FASHION SCOOPS

PEGASUS ON TOP: Pegasus Apparel Group has its eye on Alber Elbaz. Stephen L. Ruzow, chairman and chief executive officer, and other Pegasus executives were in the audience on Wednesday night to see the new Krizia Top collection, which was designed by Elbaz this season. “Alber invited us to see his show,” Ruzow said. “We liked the collection quite a lot.” Ruzow declined to comment on a deal, but did say he’ll be meeting Elbaz next week in Paris.
Meanwhile, Pegasus is pushing ahead with plans to establish a greater presence in Europe: Ruzow said he intends to open its European branch office in Milan by the end of the year. It will be run by Fabio Guidetti, who was hired recently as managing director of Europe. Previously, he was corporate director of international business development for Nino Cerruti. Ruzow said that the Milan office will coordinate sales efforts for its brands in Europe and the Mideast. But, it’s also got a shopping function. “I’d love to do an acquisition here,” he said. “We’re seriously looking to buy a shoe company. That’s high on our priority list.”

MOVING ON MONTAIGNE: The Calvin Klein flagship store at 47 Avenue Montaigne in Paris will close in January and be folded into the Klein men’s wear store across the street, WWD has learned. And it looks like the Rome-based luxury jeweller Bulgari will be taking over the 6,000-square-foot space. “We’re planning on opening a large store in Paris next year and that’s the space we’re considering,” said a Bulgari spokeswoman.
Alain Adjadj, who has operated Klein’s flagship under license since it opened with great fanfare in 1997, and added the 3,000-square-foot men’s location at 56 Avenue Montaigne in 1999, said there was simply too much space. “There weren’t enough clients to justify the two separate shops,” said Adjadj. “A designer shop here doesn’t need to be as big as one in New York.”
Klein, however, had a different take on the situation.
“We will be operating temporarily out of 56 Avenue Montaigne,” said Jeff Cohen, senior vice president of global retail for the designer. “The search continues for a larger location that can house the women’s, men’s and home collections in an environment like that of the Madison Avenue flagship in New York.” That shop, which opened in 1995, is about 20,000 square feet.
Meanwhile, Adjadj, who has long been vocal about what he described as a less-than-stellar performance at his store, spoke freely about the Klein business. Speculation that one of the Avenue Montaigne locations might shutter has been building since summer. Adjadj said that business for the home collection in the existing shop was close to nil.
Besides New York and Paris, there are also freestanding Calvin Klein Collection stores in Japan, Seoul, York, Dallas, Dubai and St. Moritz. Adjadj operates some 20 designer stores in France and the U.K., including the Dolce & Gabbana store on Avenue Montaigne.

THE ALAIA-BERTELLI DEAL: Patrizio Bertelli has finally come clean about some of his plans for Azzedine Alaia.
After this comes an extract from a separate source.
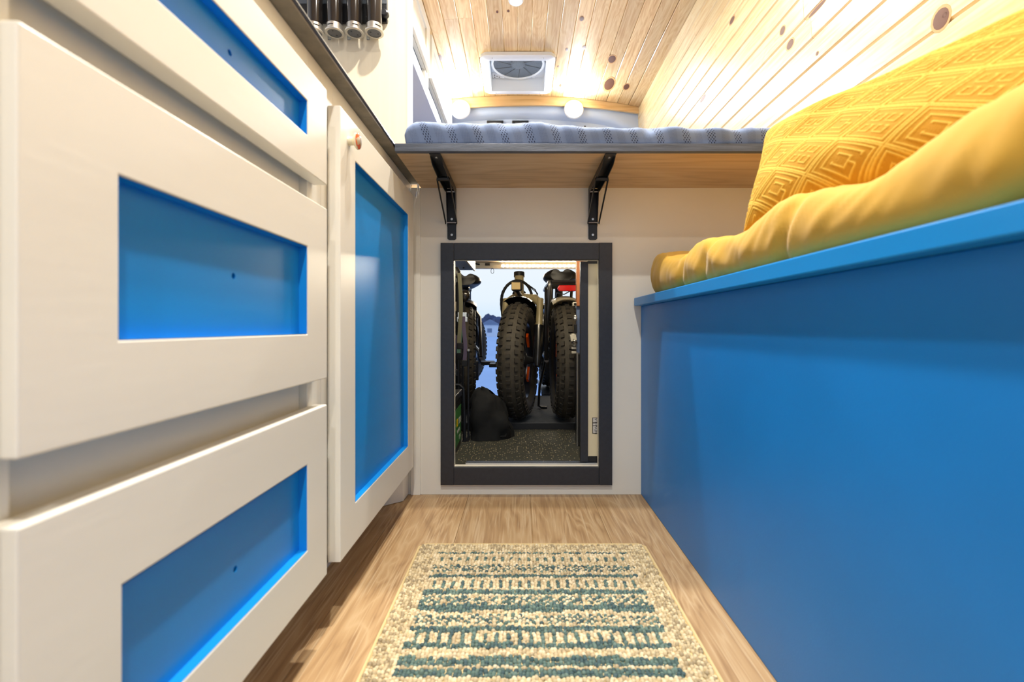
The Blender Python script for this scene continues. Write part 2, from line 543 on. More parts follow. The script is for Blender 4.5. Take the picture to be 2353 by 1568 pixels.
for (kx, ky, ra, rl) in CK:
    for (mesh, s, dz) in ((KMR, 1.28, 0.00025), (KM, 1.0, 0.0005)):
        o = link('knot', mesh, ce, (kx, ky, ceil_z(kx) - dz))
        o.rotation_euler = (PI, -math.atan(-0.24 * kx), 0); o.scale = (ra * s, rl * s, 0.0008)
WK = [(1.24, 1.515, 0.012, 0.014), (1.40, 1.37, 0.013, 0.018), (1.27, 1.39, 0.006, 0.04), (1.435, 1.435, 0.012, 0.014), (2.05, 1.53, 0.011, 0.03), (0.912, 1.118, 0.02, 0.018),
      (0.905, 1.119, 0.008, 0.008), (1.28, 1.27, 0.005, 0.006), (1.75, 1.68, 0.01, 0.02), (2.4, 1.38, 0.012, 0.03), (0.35, 1.5, 0.016, 0.018), (1.05, 1.75, 0.012, 0.018)]
for (ky, kz, rz_, ry_) in WK:
    for (mesh, s, dx) in ((KMR, 1.3, 0.00025), (KM, 1.0, 0.0005)):
        o = link('knot', mesh, rw, (wall_x(kz) - dx, ky, kz))
        o.rotation_euler = (0, -PI / 2 - ang, 0); o.scale = (rz_ * s, ry_ * s, 0.0008)

# rear arch and metal header over the rear doors
pts = [-0.53 + 1.335 * i / 24 for i in range(25)]
poly = [(p, ceil_z(p) - 0.001) for p in pts] + [(p, ceil_z(p) - 0.068 + 0.03 * max(0, p) ) for p in reversed(pts)]
struct(MB().prism(poly, YR + 0.001, YR + 0.017, 'y').build('trim_3', ARCH), 'curved plywood arch closing the ceiling boards')
pts = [-0.88 + 1.72 * i / 30 for i in range(31)]
b = MB()
def hdr(u, v):
    X = -0.87 + 1.70 * u
    top = ceil_z(X) + 0.01
    prof = [(3.10, top), (3.10, top - 0.075), (3.106, top - 0.10), (3.12, top - 0.12), (3.15, top - 0.135), (3.16, top - 0.20), (3.20, top - 0.205), (3.20, top)]
    edge = max(0, (abs(X - 0.0) - 0.55) / 0.3)
    j = min(7, int(round(v * 7)))
    y, z = prof[j]
    if 0 < j < 7: z -= 0.12 * edge * edge
    return (X, y, z)
b.grid(hdr, 34, 7)
hd = struct(b.build('wall_rear_header', VANW, smooth=True), 'white painted metal header over the open rear doors')
MB().tube([(-0.85, 3.17, 1.845), (-0.5, 3.17, 1.85), (0, 3.17, 1.852), (0.5, 3.17, 1.85), (0.83, 3.17, 1.80)], 0.012, 8).build('door_seal', DARKP, hd, smooth=True)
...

The Prada chief, who last month announced a vague “partnership agreement” with the Paris-based designer and plans to start an Alaia foundation, also happens to have an option to buy Alaia’s company over the next five years. Bertelli also said that Prada Group would be producing some items for Alaia and that his goal was to develop “a maximum of 30 clients worldwide” for the label. “We want to keep this an atelier business,” he explained. While Bertelli downplayed the possibility of an Alaia accessories line — “Why does Alaia need to do accessories?” — he said a makeup line could be in the future. “Makeup would be interesting; it fits in nicely with his style and is part of his tradition,” Bertelli said. On another note, he added that Prada would have sales of $1.25 billion this year, while the Prada Group would post approximately $1.68 billion in sales.